The real issue at stake here is what comes next. With elections only a few months away, it is key to understand what bargain Putin wants to make with the Russian people in his fourth, and presumably last, term. Increasingly, Putin is behaving as a “new tsar”, as stated in The Economist in its appraisal of the centenary anniversary of the 1917 October Revolution. Proving that narratives still matter, his presidency evokes Russia’s imperial history to shore up an authoritarian system based on his personal rule. However, the legitimacy of a tsar requires constant reaffirmation. Here, political rituals, in the form of national approval ratings, state television appearances and military war-games, highlight the Kremlin’s patronage over the economy, media and security forces. Most importantly, the point of the upcoming election is not to provide an alternative to Putin, but to prove that there is none. “If there is no Putin, there is no Russia”, the Kremlin’s Deputy of Staff recently claimed, neatly encapsulating the present political atmosphere. Ironically, therefore, the stronger Putin is today, the harder he will find it to continue to consolidate his rule, and eventually choose a successor, in future.

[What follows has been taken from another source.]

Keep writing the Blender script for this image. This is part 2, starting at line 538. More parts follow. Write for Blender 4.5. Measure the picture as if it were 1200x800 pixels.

This weakness provides a valuable opening for dissidents to stake their claims over important issues in Russian politics. Such opposition groups emerge from all spheres of life, including popular culture (Pussy Riot, repressed since 2011), journalism (Anna Politkovskaya, poisoned in 2006) and politics, most notably Alexei Navalny. Following the “colour revolutions” of the early 2000s, in which former Soviet Union and Balkans countries protested against their Russian-backed autocratic leaders, Navalny emerged as the key opposition figure to Putin’s United Russia party, which he popularly termed “the party of crooks and thieves”. In stark contrast to the current gerontocratic oligarchs, he is a young tech-savvy liberal, thus offering not only a change in personality at the top of the Kremlin, but also a fundamentally different political order in a modern Russian state. For “Putin’s generation”, those under twenty-five who have no significant memories of any other Russian leader, this is an unprecedented alternative.


Navalny uses a wide repertoire of dissident tactics to erode the Kremlin’s legitimacy. In addition to traditional protest marches, his Progress Party harnesses social media through memes, including one of Navalny’s bright green face after a chemical attack, and satire, such as analogising Putin to a ‘turnip’: “If the only thing you have been fed all your life is a turnip, you are likely to rate it as highly edible”. This grass-roots approach challenges prevailing top-down narratives and rituals, thus undermining traditional spin-doctoring, which is euphemistically known as “political technology” in post-Soviet states. Yet such opposition comes at a massive personal cost. Navalny has been arrested many times since 2012, and is currently banned from running in the presidential election on trumped-up charges of tax fraud. Moreover, it is unclear where the breaking-point in Putin’s regime lies, if there is one at all.


Nevertheless, dissidents hold the competitive advantage in the long-term. Putin’s tsarist master-plan is a widely known strategy, against which opposition figures can mobilise against in rapid, adaptive, and often unpredictable ways. For that reason, dissent is valuable because it empowers individual actors with the leverage to change the narrative and political rituals of far more powerful forces. Just as young children invariably run the risk of kidnap by Baba Yaga by pursuing their independence, dissidents challenge political regimes for values of democracy, pluralism and free expression. Ultimately, rules exist to be broken – and the price is worth paying.